Your task | Repeat what the lines below say, word for word, and skip every image.
===== Data extract =====
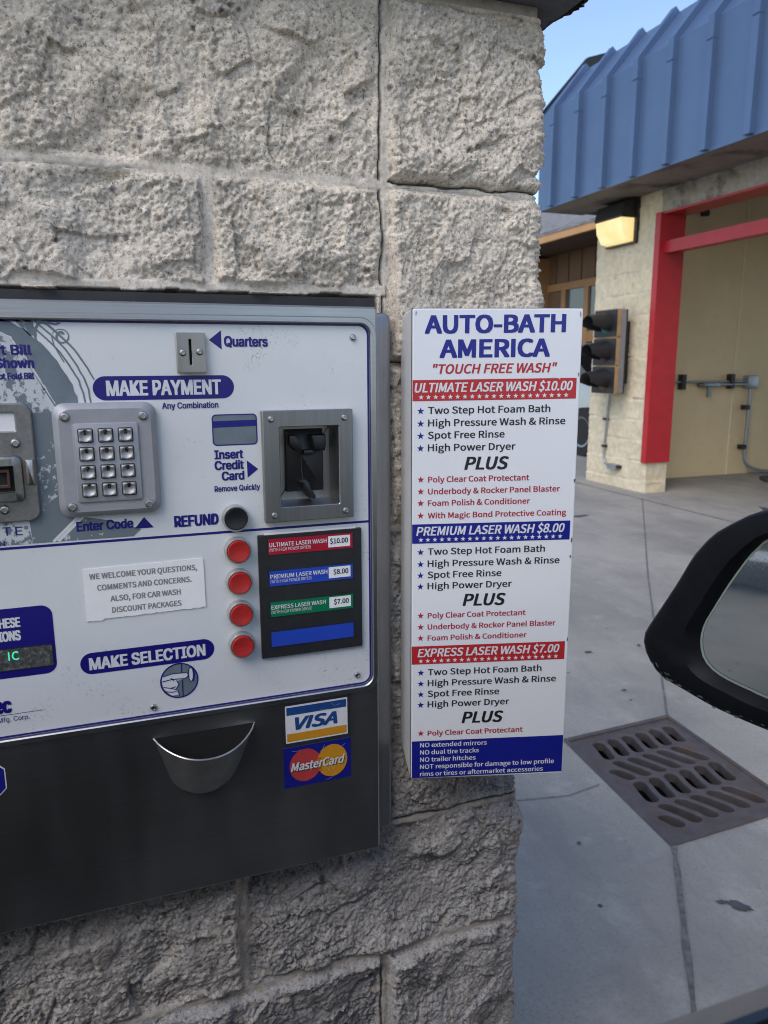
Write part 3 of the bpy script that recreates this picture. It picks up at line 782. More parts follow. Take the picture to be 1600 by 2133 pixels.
# keypad
kp = MB(); yk = .7885
kp.rings([[(a, y, c) for a, c in rrect(-.0575+i, .0395-i, 1.1010+i, 1.2138-i, .0115, 6)] for i, y in ((0, .8005), (0, .795), (.0012, .7932), (.0048, .7895), (.0058, yk))])
kpo = kp.build('keypad', 'zinc', mc, True, 25)
mb = MB(); mb.prism(rrect(-.0400, .0212, 1.1165, 1.1945, .003), yk+.001, yk-.0022, .0009); mb.build('key_field', 'zinc', kpo, True)
labels = ['1', '2', '3', '4', '5', '6', '7', '8', '9', '*', '0', '#']
kw = .0064; yk2 = yk-.0022
for i, s in enumerate(labels):
    cx = -.0282+(i % 3)*.01855; cz = 1.1825-(i//3)*.01795
    mb = MB(); mb.ring(rrect(cx-kw-.0007, cx+kw+.0007, cz-kw-.0007, cz+kw+.0007, .0018), rrect(cx-kw, cx+kw, cz-kw, cz+kw, .0016), yk2-.0003, yk2+.0002); mb.build('key_gasket', 'dark', kpo)
    def ykey(x, z, cx=cx, cz=cz):
        dx, dz = abs(x-cx)/kw, abs(z-cz)/kw; e = max(dx, dz); rr = math.hypot(x-cx, z-cz)/(kw*.86)
        top = .0030*(1-max(0, (e-.82)/.18)**2)
        dish = .0019*max(0, 1-rr*rr)
        return yk2-(top-dish)-.0001
    n = 17; mb = MB()
    vs = [(cx+kw*(2*a/(n-1)-1), 0, cz+kw*(2*c_/(n-1)-1)) for c_ in range(n) for a in range(n)]
    mb.add([(x, ykey(x, z), z) for x, _, z in vs], [(c_*n+a, c_*n+a+1, (c_+1)*n+a+1, (c_+1)*n+a) for c_ in range(n-1) for a in range(n-1)])
    ko = mb.build('key', 'key', kpo, True, 60)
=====
Solution to the problem |
Write part 3 of the bpy script that recreates this picture. It picks up at line 782. More parts follow. Take the picture to be 1600 by 2133 pixels.
# keypad
kp = MB(); yk = .7885
kp.rings([[(a, y, c) for a, c in rrect(-.0575+i, .0395-i, 1.1010+i, 1.2138-i, .0115, 6)] for i, y in ((0, .8005), (0, .795), (.0012, .7932), (.0048, .7895), (.0058, yk))])
kpo = kp.build('keypad', 'zinc', mc, True, 25)
mb = MB(); mb.prism(rrect(-.0400, .0212, 1.1165, 1.1945, .003), yk+.001, yk-.0022, .0009); mb.build('key_field', 'zinc', kpo, True)
labels = ['1', '2', '3', '4', '5', '6', '7', '8', '9', '*', '0', '#']
kw = .0064; yk2 = yk-.0022
for i, s in enumerate(labels):
    cx = -.0282+(i % 3)*.01855; cz = 1.1825-(i//3)*.01795
    mb = MB(); mb.ring(rrect(cx-kw-.0007, cx+kw+.0007, cz-kw-.0007, cz+kw+.0007, .0018), rrect(cx-kw, cx+kw, cz-kw, cz+kw, .0016), yk2-.0003, yk2+.0002); mb.build('key_gasket', 'dark', kpo)
    def ykey(x, z, cx=cx, cz=cz):
        dx, dz = abs(x-cx)/kw, abs(z-cz)/kw; e = max(dx, dz); rr = math.hypot(x-cx, z-cz)/(kw*.86)
        top = .0030*(1-max(0, (e-.82)/.18)**2)
        dish = .0019*max(0, 1-rr*rr)
        return yk2-(top-dish)-.0001
    n = 17; mb = MB()
    vs = [(cx+kw*(2*a/(n-1)-1), 0, cz+kw*(2*c_/(n-1)-1)) for c_ in range(n) for a in range(n)]
    mb.add([(x, ykey(x, z), z) for x, _, z in vs], [(c_*n+a, c_*n+a+1, (c_+1)*n+a+1, (c_+1)*n+a) for c_ in range(n-1) for a in range(n-1)])
    ko = mb.build('key', 'key', kpo, True, 60)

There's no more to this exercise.